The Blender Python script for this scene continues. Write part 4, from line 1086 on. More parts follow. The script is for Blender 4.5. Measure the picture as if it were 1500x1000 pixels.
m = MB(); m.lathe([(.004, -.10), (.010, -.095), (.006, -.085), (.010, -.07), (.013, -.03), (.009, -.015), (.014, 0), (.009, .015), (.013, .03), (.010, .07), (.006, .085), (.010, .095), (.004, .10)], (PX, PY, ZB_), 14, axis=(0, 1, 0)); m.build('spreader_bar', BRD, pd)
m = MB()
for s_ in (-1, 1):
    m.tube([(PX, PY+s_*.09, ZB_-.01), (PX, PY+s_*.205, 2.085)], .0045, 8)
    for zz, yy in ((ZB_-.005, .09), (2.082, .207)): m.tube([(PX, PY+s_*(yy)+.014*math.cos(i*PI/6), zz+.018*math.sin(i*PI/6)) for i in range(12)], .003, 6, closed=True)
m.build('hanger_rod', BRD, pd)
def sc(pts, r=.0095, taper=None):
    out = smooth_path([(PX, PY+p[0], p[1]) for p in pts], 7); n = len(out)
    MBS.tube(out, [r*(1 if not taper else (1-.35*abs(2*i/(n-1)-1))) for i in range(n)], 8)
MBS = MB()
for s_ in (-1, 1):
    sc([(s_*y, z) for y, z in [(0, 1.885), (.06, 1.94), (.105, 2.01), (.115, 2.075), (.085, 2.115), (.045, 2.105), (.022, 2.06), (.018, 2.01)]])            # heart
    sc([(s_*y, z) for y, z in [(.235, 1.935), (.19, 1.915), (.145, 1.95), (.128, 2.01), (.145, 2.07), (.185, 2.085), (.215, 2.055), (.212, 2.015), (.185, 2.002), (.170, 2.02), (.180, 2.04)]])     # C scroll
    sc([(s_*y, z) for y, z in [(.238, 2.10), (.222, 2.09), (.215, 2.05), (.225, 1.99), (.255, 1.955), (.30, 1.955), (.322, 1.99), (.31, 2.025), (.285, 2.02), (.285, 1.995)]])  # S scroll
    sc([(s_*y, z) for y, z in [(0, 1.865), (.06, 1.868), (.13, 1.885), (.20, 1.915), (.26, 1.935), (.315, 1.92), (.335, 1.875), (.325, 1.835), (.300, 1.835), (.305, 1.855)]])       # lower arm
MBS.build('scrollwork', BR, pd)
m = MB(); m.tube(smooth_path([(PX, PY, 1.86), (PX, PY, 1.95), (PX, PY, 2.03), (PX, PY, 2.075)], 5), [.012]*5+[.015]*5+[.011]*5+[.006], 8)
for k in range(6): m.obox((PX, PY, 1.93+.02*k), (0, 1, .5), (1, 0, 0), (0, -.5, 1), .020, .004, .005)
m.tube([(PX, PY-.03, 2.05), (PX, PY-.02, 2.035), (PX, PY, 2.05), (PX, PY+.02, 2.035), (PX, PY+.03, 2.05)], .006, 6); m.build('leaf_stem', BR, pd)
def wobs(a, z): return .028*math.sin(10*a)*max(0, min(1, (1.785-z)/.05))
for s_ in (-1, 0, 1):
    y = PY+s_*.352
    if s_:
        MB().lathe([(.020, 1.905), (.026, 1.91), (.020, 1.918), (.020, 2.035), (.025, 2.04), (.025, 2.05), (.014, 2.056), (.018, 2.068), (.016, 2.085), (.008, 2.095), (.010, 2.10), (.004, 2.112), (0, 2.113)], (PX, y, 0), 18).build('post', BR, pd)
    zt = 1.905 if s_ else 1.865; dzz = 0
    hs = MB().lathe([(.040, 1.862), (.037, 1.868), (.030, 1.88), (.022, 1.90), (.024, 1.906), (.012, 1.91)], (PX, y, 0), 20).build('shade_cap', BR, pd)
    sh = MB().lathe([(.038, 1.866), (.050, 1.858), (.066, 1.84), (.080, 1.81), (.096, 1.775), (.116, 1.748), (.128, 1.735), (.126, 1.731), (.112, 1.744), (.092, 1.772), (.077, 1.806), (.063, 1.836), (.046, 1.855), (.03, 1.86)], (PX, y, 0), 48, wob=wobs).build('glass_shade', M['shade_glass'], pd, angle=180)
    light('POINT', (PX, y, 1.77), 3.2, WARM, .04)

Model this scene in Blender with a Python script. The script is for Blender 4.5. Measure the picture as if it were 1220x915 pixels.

■ ■ ■ ■ ■ ■ ■

Copy out each record from above, exactly.

» **Written solution**:
The Blender Python script for this scene continues. Write part 4, from line 1086 on. More parts follow. The script is for Blender 4.5. Measure the picture as if it were 1500x1000 pixels.
m = MB(); m.lathe([(.004, -.10), (.010, -.095), (.006, -.085), (.010, -.07), (.013, -.03), (.009, -.015), (.014, 0), (.009, .015), (.013, .03), (.010, .07), (.006, .085), (.010, .095), (.004, .10)], (PX, PY, ZB_), 14, axis=(0, 1, 0)); m.build('spreader_bar', BRD, pd)
m = MB()
for s_ in (-1, 1):
    m.tube([(PX, PY+s_*.09, ZB_-.01), (PX, PY+s_*.205, 2.085)], .0045, 8)
    for zz, yy in ((ZB_-.005, .09), (2.082, .207)): m.tube([(PX, PY+s_*(yy)+.014*math.cos(i*PI/6), zz+.018*math.sin(i*PI/6)) for i in range(12)], .003, 6, closed=True)
m.build('hanger_rod', BRD, pd)
def sc(pts, r=.0095, taper=None):
    out = smooth_path([(PX, PY+p[0], p[1]) for p in pts], 7); n = len(out)
    MBS.tube(out, [r*(1 if not taper else (1-.35*abs(2*i/(n-1)-1))) for i in range(n)], 8)
MBS = MB()
for s_ in (-1, 1):
    sc([(s_*y, z) for y, z in [(0, 1.885), (.06, 1.94), (.105, 2.01), (.115, 2.075), (.085, 2.115), (.045, 2.105), (.022, 2.06), (.018, 2.01)]])            # heart
    sc([(s_*y, z) for y, z in [(.235, 1.935), (.19, 1.915), (.145, 1.95), (.128, 2.01), (.145, 2.07), (.185, 2.085), (.215, 2.055), (.212, 2.015), (.185, 2.002), (.170, 2.02), (.180, 2.04)]])     # C scroll
    sc([(s_*y, z) for y, z in [(.238, 2.10), (.222, 2.09), (.215, 2.05), (.225, 1.99), (.255, 1.955), (.30, 1.955), (.322, 1.99), (.31, 2.025), (.285, 2.02), (.285, 1.995)]])  # S scroll
    sc([(s_*y, z) for y, z in [(0, 1.865), (.06, 1.868), (.13, 1.885), (.20, 1.915), (.26, 1.935), (.315, 1.92), (.335, 1.875), (.325, 1.835), (.300, 1.835), (.305, 1.855)]])       # lower arm
MBS.build('scrollwork', BR, pd)
m = MB(); m.tube(smooth_path([(PX, PY, 1.86), (PX, PY, 1.95), (PX, PY, 2.03), (PX, PY, 2.075)], 5), [.012]*5+[.015]*5+[.011]*5+[.006], 8)
for k in range(6): m.obox((PX, PY, 1.93+.02*k), (0, 1, .5), (1, 0, 0), (0, -.5, 1), .020, .004, .005)
m.tube([(PX, PY-.03, 2.05), (PX, PY-.02, 2.035), (PX, PY, 2.05), (PX, PY+.02, 2.035), (PX, PY+.03, 2.05)], .006, 6); m.build('leaf_stem', BR, pd)
def wobs(a, z): return .028*math.sin(10*a)*max(0, min(1, (1.785-z)/.05))
for s_ in (-1, 0, 1):
    y = PY+s_*.352
    if s_:
        MB().lathe([(.020, 1.905), (.026, 1.91), (.020, 1.918), (.020, 2.035), (.025, 2.04), (.025, 2.05), (.014, 2.056), (.018, 2.068), (.016, 2.085), (.008, 2.095), (.010, 2.10), (.004, 2.112), (0, 2.113)], (PX, y, 0), 18).build('post', BR, pd)
    zt = 1.905 if s_ else 1.865; dzz = 0
    hs = MB().lathe([(.040, 1.862), (.037, 1.868), (.030, 1.88), (.022, 1.90), (.024, 1.906), (.012, 1.91)], (PX, y, 0), 20).build('shade_cap', BR, pd)
    sh = MB().lathe([(.038, 1.866), (.050, 1.858), (.066, 1.84), (.080, 1.81), (.096, 1.775), (.116, 1.748), (.128, 1.735), (.126, 1.731), (.112, 1.744), (.092, 1.772), (.077, 1.806), (.063, 1.836), (.046, 1.855), (.03, 1.86)], (PX, y, 0), 48, wob=wobs).build('glass_shade', M['shade_glass'], pd, angle=180)
    light('POINT', (PX, y, 1.77), 3.2, WARM, .04)

Model this scene in Blender with a Python script. The script is for Blender 4.5. Measure the picture as if it were 1220x915 pixels.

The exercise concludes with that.